ABSTRACT

THE REVIVAL OF LEARNING:
THE AGE OF ELIZABETH IN THE AGE OF JOHNSON

By Jack Lynch

This is the abstract to my dissertation as it appears in the final project.
Fifteenth-century humanists traded the old schemes of history, with their six ages or four monarchies, for a tripartite one with ancient, middle, and modern periods. By the late seventeenth century, however, their "modernity" had grown unwieldy, and Dryden's contemporaries questioned whether they were part of the same modernity as Erasmus and Shakespeare. What we call the Renaissance was then first treated as "the last age." As the still-unnamed age began to assume coherence, the eighteenth century used the new conception as a standard against which to measure its own achievements.

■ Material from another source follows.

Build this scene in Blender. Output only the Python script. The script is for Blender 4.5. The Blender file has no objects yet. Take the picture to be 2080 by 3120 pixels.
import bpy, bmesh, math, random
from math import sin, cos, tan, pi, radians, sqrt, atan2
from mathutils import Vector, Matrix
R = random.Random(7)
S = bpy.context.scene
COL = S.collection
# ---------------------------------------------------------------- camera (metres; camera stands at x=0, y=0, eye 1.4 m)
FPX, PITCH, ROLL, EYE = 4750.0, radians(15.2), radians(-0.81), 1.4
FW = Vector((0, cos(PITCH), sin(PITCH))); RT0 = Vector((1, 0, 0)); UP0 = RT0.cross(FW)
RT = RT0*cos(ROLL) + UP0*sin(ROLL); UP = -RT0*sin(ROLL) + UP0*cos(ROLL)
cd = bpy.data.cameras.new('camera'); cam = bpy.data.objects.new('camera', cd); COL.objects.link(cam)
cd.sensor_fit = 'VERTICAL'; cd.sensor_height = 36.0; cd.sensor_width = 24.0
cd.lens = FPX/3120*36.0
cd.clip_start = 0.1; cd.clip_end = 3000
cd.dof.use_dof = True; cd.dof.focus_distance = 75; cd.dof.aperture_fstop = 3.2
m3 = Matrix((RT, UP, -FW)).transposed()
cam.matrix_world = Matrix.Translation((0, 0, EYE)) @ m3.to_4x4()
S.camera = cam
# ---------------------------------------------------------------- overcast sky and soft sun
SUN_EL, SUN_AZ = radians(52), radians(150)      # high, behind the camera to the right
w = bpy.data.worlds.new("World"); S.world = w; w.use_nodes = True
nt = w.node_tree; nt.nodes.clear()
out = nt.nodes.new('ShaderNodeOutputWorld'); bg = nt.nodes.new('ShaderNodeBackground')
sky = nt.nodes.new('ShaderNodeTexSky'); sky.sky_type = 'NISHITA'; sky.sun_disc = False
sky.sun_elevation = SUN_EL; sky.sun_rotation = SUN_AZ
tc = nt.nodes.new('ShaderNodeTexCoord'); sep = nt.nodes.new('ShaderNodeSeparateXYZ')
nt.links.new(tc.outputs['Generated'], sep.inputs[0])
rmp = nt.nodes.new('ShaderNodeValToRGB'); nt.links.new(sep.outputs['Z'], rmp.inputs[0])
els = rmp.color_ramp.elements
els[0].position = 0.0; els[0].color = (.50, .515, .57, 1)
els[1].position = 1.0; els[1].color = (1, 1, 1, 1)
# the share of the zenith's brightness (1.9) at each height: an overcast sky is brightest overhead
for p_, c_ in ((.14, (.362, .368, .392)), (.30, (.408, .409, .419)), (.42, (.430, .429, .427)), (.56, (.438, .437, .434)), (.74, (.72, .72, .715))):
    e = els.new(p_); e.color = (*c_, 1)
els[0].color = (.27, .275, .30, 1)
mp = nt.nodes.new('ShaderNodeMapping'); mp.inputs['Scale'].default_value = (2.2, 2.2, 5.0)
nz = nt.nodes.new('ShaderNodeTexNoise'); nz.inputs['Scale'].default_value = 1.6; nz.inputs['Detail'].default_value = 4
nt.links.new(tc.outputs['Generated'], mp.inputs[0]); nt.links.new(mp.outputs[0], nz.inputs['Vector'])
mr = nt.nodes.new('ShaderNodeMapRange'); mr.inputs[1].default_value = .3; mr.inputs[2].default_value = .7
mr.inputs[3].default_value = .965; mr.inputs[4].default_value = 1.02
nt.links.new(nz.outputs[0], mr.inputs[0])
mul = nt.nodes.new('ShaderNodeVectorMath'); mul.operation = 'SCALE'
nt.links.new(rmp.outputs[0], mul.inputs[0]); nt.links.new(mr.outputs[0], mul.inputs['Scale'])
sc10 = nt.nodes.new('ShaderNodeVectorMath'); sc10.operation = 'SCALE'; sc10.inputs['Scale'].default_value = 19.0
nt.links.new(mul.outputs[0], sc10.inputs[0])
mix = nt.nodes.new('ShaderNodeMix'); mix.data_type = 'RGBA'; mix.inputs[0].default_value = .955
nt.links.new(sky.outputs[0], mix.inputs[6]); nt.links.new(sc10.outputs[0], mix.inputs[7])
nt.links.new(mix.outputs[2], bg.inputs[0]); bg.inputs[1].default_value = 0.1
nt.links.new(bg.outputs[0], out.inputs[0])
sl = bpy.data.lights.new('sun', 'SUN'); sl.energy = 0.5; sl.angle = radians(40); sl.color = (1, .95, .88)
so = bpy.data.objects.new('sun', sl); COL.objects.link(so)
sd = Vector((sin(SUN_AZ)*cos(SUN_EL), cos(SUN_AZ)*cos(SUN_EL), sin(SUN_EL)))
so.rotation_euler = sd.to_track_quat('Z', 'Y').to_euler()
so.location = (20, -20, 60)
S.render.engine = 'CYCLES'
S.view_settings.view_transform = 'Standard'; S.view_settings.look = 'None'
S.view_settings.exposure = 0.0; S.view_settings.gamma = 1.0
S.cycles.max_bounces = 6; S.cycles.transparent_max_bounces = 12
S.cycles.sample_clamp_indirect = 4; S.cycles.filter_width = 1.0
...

What may seem at first the province of recondite specialists -- critics, antiquarians, historians, theologians -- was in fact essential to the constitution of a British character, for these specialists set the terms by which the modern nation was to be evaluated. John Dryden, Alexander Pope, the Wartons, David Hume, and Thomas Gray are all important here, but Samuel Johnson's works provide the best case study of the ways in which eighteenth-century thinkers conceived of the age of Elizbaeth as a period distinct from their own. In editorial theory and canon formation, in scholarship, in historiography, in church governance, in linguistic theory, and in literary criticism, eighteenth-century British thinkers turned to the age of Petrarch and Poliziano, Erasmus and Scaliger, Shakespeare, Spenser, Milton, and Queen Elizabeth. In short, the eighteenth century defined itself by comparison and contrast with the last age. Each chapter explores an aspect of eighteenth-century British identity -- literary, scholarly, political, religious, and linguistic identity -- and shows how it depended on the culture of the age before.